As part of the subscription you get access to Scholastic News online. There you can find teacher's guides, printable worksheets, and online versions of each magazine. The online version of the magazine can be read at the regular reading level, or switched to a lower reading level. There is at least one video and sometimes more that is associated with each magazine and the final page of the magazine (the activity page) is interactive and can be completed online. There is also an online "game" for every magazine which is really a learning activity/review.

The online site for each grade level also has access to the digital versions of the past two year's worth of magazines and all the videos and printables. You can easily do a magazine a day online. I find that the children adore sitting down at the computer for our Scholastic News magazine time.

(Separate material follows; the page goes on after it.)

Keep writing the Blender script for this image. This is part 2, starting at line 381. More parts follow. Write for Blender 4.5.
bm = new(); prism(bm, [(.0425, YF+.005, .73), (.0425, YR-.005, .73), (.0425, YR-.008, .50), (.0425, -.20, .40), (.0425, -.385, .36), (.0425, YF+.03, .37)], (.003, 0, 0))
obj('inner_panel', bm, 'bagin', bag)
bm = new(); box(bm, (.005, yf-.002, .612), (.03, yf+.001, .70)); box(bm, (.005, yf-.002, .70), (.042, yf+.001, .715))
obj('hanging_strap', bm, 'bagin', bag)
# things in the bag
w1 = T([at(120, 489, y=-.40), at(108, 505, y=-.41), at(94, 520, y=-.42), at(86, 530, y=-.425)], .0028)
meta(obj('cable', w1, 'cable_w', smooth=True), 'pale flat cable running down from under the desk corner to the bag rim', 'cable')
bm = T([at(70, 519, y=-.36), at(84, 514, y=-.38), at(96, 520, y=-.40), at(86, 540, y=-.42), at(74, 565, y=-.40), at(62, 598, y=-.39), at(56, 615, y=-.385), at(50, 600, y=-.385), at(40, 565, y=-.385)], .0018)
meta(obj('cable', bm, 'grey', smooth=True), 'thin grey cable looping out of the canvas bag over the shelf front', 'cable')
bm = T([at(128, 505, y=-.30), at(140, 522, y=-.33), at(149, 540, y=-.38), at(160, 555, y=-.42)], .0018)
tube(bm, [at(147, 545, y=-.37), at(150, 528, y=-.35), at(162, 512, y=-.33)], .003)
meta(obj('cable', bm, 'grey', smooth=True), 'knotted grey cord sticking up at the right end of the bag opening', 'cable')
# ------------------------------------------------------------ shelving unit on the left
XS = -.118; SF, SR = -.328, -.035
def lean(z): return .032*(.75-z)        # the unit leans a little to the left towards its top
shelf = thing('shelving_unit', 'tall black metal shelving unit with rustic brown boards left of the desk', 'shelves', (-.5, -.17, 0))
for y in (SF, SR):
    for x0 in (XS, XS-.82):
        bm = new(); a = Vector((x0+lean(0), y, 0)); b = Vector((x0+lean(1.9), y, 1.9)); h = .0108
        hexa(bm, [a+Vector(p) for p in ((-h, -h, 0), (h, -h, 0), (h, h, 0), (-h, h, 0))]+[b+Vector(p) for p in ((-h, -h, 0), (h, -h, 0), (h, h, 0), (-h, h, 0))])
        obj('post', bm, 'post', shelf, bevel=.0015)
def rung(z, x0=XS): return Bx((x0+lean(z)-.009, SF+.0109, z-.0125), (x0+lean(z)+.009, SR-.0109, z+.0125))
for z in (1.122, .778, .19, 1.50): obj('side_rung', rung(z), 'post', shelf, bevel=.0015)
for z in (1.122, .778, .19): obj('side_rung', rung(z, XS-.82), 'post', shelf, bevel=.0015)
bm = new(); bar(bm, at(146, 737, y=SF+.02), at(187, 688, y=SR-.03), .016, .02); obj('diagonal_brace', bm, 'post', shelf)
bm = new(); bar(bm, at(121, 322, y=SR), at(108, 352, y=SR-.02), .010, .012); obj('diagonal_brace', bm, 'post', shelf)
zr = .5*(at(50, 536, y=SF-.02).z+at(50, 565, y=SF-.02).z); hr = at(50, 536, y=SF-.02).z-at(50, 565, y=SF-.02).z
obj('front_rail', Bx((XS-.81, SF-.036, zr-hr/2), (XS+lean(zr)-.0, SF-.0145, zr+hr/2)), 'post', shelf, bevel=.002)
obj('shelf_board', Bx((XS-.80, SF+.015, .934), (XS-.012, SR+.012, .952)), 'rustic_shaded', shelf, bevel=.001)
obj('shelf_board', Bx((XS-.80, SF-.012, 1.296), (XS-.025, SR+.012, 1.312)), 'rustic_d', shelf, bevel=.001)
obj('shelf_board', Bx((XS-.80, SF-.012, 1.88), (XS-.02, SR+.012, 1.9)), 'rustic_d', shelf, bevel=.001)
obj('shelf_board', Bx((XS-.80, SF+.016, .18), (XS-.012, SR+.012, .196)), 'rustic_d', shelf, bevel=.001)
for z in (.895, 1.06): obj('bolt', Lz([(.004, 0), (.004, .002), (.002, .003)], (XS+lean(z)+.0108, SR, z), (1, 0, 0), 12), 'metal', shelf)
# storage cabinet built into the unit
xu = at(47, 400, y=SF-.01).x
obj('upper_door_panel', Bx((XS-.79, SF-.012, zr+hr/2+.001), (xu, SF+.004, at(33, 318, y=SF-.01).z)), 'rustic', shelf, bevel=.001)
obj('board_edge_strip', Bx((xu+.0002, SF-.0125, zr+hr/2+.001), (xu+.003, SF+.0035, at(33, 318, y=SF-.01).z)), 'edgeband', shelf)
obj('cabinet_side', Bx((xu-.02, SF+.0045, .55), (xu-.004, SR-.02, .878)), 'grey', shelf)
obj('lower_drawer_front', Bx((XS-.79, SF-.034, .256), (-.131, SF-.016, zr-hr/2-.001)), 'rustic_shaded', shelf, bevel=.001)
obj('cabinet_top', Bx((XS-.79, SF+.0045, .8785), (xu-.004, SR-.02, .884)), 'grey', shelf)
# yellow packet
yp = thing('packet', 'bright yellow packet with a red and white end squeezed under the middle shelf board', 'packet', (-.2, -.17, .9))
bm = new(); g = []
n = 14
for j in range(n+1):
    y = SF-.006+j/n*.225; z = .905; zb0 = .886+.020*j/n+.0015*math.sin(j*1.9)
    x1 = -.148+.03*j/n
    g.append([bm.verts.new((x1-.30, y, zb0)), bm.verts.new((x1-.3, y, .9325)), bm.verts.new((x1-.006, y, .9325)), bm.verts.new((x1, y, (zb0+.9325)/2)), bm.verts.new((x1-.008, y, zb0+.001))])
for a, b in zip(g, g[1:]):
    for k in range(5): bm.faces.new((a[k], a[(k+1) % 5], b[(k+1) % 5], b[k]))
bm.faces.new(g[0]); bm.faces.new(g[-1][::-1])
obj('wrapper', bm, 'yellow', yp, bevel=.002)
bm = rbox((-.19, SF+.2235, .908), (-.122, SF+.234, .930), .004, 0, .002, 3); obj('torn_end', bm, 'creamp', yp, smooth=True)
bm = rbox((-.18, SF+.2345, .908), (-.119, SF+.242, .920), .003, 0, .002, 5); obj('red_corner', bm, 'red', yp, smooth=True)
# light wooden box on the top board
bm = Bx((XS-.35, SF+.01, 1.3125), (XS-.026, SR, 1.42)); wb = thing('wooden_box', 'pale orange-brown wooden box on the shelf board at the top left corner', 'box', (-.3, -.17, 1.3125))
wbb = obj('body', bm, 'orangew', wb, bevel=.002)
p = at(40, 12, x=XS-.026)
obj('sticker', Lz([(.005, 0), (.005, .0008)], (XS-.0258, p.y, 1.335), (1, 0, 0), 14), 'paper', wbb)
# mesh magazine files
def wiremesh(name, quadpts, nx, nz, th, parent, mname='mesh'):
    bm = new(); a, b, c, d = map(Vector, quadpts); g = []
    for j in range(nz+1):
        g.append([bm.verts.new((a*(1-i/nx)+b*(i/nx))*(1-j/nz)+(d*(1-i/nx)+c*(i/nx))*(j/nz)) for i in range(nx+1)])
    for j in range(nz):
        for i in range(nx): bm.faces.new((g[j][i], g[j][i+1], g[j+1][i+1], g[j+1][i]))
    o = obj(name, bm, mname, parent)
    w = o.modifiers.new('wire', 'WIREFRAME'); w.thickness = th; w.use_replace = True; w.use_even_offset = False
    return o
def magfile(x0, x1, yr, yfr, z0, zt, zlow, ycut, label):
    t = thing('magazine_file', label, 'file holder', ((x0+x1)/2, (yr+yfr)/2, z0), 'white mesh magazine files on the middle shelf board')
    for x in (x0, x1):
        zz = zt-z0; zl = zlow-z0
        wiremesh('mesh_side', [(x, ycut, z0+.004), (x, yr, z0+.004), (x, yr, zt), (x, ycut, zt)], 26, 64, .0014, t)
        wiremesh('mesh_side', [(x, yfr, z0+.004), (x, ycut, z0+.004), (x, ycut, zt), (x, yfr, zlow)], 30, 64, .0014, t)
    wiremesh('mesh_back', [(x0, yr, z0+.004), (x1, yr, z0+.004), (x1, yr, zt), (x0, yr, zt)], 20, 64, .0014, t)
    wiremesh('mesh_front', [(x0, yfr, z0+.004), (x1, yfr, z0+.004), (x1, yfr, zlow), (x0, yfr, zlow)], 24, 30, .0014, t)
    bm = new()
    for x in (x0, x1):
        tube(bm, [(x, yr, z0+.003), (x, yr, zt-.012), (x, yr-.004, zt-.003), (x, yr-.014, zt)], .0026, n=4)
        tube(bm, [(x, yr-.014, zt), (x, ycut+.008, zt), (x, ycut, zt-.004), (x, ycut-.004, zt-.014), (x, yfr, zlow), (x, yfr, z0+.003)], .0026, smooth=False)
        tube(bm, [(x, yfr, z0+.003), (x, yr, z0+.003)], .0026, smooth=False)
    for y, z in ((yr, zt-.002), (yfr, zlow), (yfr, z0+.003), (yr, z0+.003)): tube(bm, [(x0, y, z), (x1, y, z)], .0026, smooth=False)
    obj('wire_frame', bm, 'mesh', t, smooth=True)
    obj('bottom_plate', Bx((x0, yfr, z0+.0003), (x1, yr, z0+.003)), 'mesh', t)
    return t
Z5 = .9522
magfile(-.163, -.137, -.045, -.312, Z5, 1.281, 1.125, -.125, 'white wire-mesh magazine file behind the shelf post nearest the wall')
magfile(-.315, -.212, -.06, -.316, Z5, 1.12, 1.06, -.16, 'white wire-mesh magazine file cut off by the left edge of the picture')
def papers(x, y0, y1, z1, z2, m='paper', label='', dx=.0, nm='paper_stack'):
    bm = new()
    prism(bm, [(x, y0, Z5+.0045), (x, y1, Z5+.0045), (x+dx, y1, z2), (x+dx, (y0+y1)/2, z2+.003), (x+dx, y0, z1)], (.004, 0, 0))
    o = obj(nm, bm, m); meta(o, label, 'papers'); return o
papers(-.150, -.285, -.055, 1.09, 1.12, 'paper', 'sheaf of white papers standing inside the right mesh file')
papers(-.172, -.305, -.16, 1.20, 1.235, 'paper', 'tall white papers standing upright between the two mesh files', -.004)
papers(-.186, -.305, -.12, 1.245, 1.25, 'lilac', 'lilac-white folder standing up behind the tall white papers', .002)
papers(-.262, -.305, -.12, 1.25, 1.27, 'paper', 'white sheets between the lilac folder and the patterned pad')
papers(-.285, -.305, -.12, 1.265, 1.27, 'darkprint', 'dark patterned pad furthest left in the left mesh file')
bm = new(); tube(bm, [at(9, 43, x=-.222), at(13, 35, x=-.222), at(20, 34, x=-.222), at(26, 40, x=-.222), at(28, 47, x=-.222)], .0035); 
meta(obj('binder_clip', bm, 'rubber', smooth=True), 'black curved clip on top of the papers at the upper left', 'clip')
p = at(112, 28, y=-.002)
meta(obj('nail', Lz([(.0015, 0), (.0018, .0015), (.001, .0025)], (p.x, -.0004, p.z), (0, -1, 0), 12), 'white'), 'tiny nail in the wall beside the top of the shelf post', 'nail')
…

Eventually, you will need to log in to access the Scholastic News online content, but the site is completely open through the end of September. Check it out. Use it between now and then. If you like it, you can call and subscribe for the rest of the school year. We've even used a couple of the digital versions of the Grade 3 magazines while they're accessible for free.

I like that the magazines are a fun way to hit language arts while browsing through a wide variety of science and social studies topics. The activities on the final pages and the online games are an entertaining way to introduce young children to a wide variety of skills such as graphing, main ideas and supporting details, opposites, and more. And all that was just in the first month.